Netice de bu demek değil ki boğaza veya anadoluya bant oturamaz elbette oturur ve batıya oturan bandın yanısıra organize kütlelerle iyi kar yağışları da alınır ancak bu işin fıtratında biraz önce bahsettiğim hat var bana kalırsa malum koridor.

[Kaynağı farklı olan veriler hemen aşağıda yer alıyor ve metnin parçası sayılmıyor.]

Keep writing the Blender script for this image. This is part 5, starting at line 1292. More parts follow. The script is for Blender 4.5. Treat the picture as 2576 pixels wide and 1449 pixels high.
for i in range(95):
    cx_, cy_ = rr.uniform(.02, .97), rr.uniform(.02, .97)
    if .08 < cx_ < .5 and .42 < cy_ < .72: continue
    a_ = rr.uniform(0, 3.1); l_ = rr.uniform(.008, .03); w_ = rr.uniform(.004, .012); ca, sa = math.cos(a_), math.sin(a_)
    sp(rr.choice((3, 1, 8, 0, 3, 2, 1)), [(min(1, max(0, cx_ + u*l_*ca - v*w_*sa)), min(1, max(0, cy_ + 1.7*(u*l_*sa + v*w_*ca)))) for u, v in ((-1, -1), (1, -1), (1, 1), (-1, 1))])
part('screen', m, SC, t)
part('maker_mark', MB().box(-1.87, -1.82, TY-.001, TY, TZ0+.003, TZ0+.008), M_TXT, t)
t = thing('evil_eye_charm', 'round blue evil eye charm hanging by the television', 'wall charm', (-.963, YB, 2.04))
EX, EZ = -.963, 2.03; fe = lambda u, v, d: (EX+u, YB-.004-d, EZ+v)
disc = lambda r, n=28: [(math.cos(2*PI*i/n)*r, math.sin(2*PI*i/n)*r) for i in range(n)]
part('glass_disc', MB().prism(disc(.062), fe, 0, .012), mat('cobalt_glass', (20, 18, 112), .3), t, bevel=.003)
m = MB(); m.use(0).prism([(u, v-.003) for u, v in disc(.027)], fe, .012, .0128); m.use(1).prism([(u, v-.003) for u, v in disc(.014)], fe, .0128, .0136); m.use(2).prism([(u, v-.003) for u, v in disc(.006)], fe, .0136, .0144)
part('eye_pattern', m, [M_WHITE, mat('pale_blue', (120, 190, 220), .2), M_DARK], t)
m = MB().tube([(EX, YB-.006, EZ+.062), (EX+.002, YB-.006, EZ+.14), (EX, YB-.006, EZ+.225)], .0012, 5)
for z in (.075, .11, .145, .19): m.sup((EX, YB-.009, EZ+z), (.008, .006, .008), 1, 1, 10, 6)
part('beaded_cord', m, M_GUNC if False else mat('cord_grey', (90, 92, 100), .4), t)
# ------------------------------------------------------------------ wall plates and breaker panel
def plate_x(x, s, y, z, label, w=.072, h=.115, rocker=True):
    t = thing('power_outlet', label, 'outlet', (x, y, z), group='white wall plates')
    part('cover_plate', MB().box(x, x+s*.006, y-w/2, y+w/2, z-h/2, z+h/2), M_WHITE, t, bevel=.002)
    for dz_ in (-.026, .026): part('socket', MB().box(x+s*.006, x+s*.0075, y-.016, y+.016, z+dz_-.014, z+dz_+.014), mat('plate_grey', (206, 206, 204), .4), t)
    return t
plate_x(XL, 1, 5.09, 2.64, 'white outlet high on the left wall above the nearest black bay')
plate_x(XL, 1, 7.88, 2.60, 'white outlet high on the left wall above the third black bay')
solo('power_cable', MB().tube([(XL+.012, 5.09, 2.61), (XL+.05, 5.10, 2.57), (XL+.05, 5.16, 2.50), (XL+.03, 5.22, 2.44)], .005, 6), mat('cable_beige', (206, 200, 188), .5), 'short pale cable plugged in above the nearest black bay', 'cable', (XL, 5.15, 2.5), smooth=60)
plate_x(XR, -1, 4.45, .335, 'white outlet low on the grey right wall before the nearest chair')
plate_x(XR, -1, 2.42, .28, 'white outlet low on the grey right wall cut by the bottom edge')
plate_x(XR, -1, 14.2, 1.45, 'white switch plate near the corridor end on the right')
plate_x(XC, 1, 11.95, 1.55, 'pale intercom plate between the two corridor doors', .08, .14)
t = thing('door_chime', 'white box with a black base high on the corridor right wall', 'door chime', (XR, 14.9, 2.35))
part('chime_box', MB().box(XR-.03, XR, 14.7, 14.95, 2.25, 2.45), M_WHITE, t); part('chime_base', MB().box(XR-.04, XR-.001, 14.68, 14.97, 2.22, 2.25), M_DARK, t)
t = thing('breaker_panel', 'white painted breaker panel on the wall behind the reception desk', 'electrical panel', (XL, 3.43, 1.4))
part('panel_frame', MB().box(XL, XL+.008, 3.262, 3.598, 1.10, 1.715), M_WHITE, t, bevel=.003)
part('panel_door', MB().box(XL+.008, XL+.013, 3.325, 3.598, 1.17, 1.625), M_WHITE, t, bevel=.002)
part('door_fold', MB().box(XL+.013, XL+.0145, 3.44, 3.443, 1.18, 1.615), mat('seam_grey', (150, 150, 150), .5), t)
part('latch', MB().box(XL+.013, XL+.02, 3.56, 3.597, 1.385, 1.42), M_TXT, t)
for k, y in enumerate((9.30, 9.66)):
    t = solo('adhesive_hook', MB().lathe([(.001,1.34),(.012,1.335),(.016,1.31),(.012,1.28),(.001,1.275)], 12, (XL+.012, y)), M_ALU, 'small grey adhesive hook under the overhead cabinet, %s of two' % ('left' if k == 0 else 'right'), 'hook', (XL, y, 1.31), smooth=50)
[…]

3). 2016 kışı ile ilgili nacizane yorumum:
- Bugüne kadar berbat geldiğimiz bir süreç ki daha önce çok bahsettik buradaki saygıdeğer arkadaşlarımızla, biz zaten kışın ikinci yarısını gösterdik hep, Ocak 15ten sonra bekliyorduk hareketi ancak biraz erken geldi diyebiliriz. Hep savunduğum şey ne kadar küresel ısınma şu bu da olsa baki kalan tek şey fizikteki yani doğadaki denge unsurudur. Mevsimler kayabilir kışın bir damla yağış bile görmeyebilirsiniz ama en sonunda denge devreye girer ve ilkbaharı ya da yazı serin yaşarsınız. En iyi örneklerden biri 2014 senesidir rezalet yağışsız ve sıcak bir kış ardından gelen temmuza kadar süren serin ve yağışlı bir dönem. Ha susuzluk yaşadık o yaz ancak bu kışın yağışların yeraltı sularını beslemesi, ilkbahar ve yazdaki sağanak yağışların bir işe yaramaması yüzündendir uzun bir hikaye daha sonra değiniriz, sadece şöyle düşünün bahçeyi sularken hortumun başını sıkarsanız fiskiye gibi çıkar su ve toprak emilimi maksimum olur ama bırakın ve normal akıtın en sonunda taşar ve toprağın üzerinden en yakın su havzasına akar. Söylediklerim kışları soğuk geçecek demek değildir sadece dengenin varlığından bahsederim. Bu bağlamda bildiğiniz üzere 1 temmuzdan bu yana hep mevsim normellerinin üzerinde ve yağışın ortalamarın çok altında olduğu bir dönem geçirdik 30 Aralığa kadar. Elbette bu dönmek zorunda ve dengeye gelmeli şimdi Ocak ayına karlı girdik ve bunun son olmayacağı aşikar. AO negatifte ve nötre meyledecek gibi ay ortalarından sonra bu da abli bir sistem alabileceğimiz yönünde işaretler içeriyor. Zafer abinin ve diğer arkadaşların söylediği gibi 17-22 arası bir sistem alabiliriz, bu arada bu sisteme kadar epey yağışlı bir döneme giriyoruz ki aşırı yağışlardan söz ediyorum (Denge). Bu da bence artık işlerin döndüğünü gösteriyor. AO'nun negatiflerde olması yağışlı bir dönemde olacağımızı gösteriyor zaten atlantik ableri direk avrupanın içinden bize kadar yöneliyorlar. Şubat ayı içinde oldukça güzel veriler var zamanı geldiğinde buradan konuşuruz.
Biraz uzun oldu kafanızı şişirdim sabrınız için teşekkürler bol karlı seneler diliyorum herkese.